Las dudas se disiparon tras la votación a la búlgara del pasado lunes, en el marco de una reunión con luces y sombras (cada uno sabrá a quién cree, ante las versiones contradictorias de Ballesteros y Aguilar sobre el ofrecimiento o no de conformar un gobierno conjunto). Aun así, el suspense se ha mantenido hasta el último minuto, al filtrarse las tensiones internas que se desataron tras la asamblea de los Comuns, una formación con una tendencia irrefrenable a convertirse cíclicamente en una jaula de grillos.
Una vez desgranada una posible interpretación sobre los motivos que han impedido a los socialistas paralizar su defenestración, conviene desentrañar la lógica que subyace a la fórmula mixta de ERC y En Comú Podem en el gobierno, con el apoyo externo de JxT y CUP.
Por un lado, la entrada de Carla Aguilar en el ejecutivo municipal resultaba imprescindible para poder justificar un acuerdo controvertido, que de lo contrario podía haber sido interpretado como un pacto de independentistas con los comunes como convidado de piedra. Incluso entrando en el ejecutivo, un sector relevante de sus seguidores se ha sentido traicionado (si hubiesen querido que su papeleta respaldase un ejecutivo de perfiles claramente secesionistas, habrían votado a ERC o la CUP), de modo que es fácil imaginar el terremoto interno que podría haberse desatado si los Comuns hubiesen apoyado al candidato Ricomà sin ni siquiera tocar poder.

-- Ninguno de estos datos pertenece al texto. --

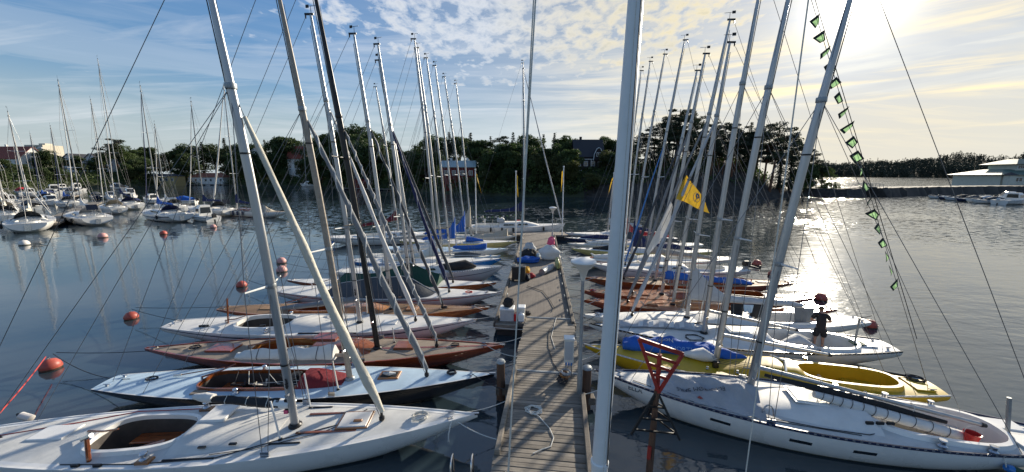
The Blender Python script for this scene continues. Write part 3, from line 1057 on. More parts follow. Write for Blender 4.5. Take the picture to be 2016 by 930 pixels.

Paralelamente, la externalidad de neoconvergentes y cupaires probablemente tenga su origen precisamente en su propia animadversión y antagonismo político. La inclusión de ambas formaciones en el gobierno local habría convertido la plaza de la Font en el camarote de los hermanos Marx, además de suponer una auténtica tortura para Dídac Nadal y Laia Estrada, con posiciones diametralmente opuestas en numerosos temas. Por otro lado, la inclusión de uno sólo de ambos partidos en el ejecutivo habría conllevado la previsible negativa del otro a respaldar una coalición con miembros situados, al margen del debate nacional, en las antípodas ideológicas.
Como consecuencia de todo este galimatías, que deja las intrigas de Juego de Tronos a la altura del betún, nuestra capital cuenta desde ayer con un alcalde independentista, pese a que el 60% de los tarraconenses votaron por opciones diferentes al bloque formado por ERC, JxT y CUP. Carla Aguilar insiste en que «el pacto con ERC no es soberanista», y Pau Ricomà repite incansablemente que trabajará en clave de ciudad.
Sin embargo, la atmósfera general de la toma de posesión celebrada ayer ha disparado la inquietud de quienes temen que el nuevo primer edil siga los pasos de Quim Torra, un President más preocupado por la propaganda y la agitación que por la gestión de la realidad, un reproche amplísimamente compartido por la sociedad civil tarraconense, como quedó acreditado en el interesante reportaje de Xavier Fernández que el Diari publicó el pasado viernes.
En cualquier caso, el nuevo alcalde merece un período de gracia para acreditar si sus promesas de trabajar para todos los ciudadanos se transforman en realidades palpables, priorizando los intereses locales sobre dinámicas ajenas al ámbito estrictamente municipal. Por el bien de todos, esperemos que durante la legislatura que ahora comienza se materialice el nuevo impulso que Tarragona necesita, desplegando las infrautilizadas capacidades de una de las ciudades con mayor potencial del Mediterráneo occidental. Bona sort, Alcalde Ricomà!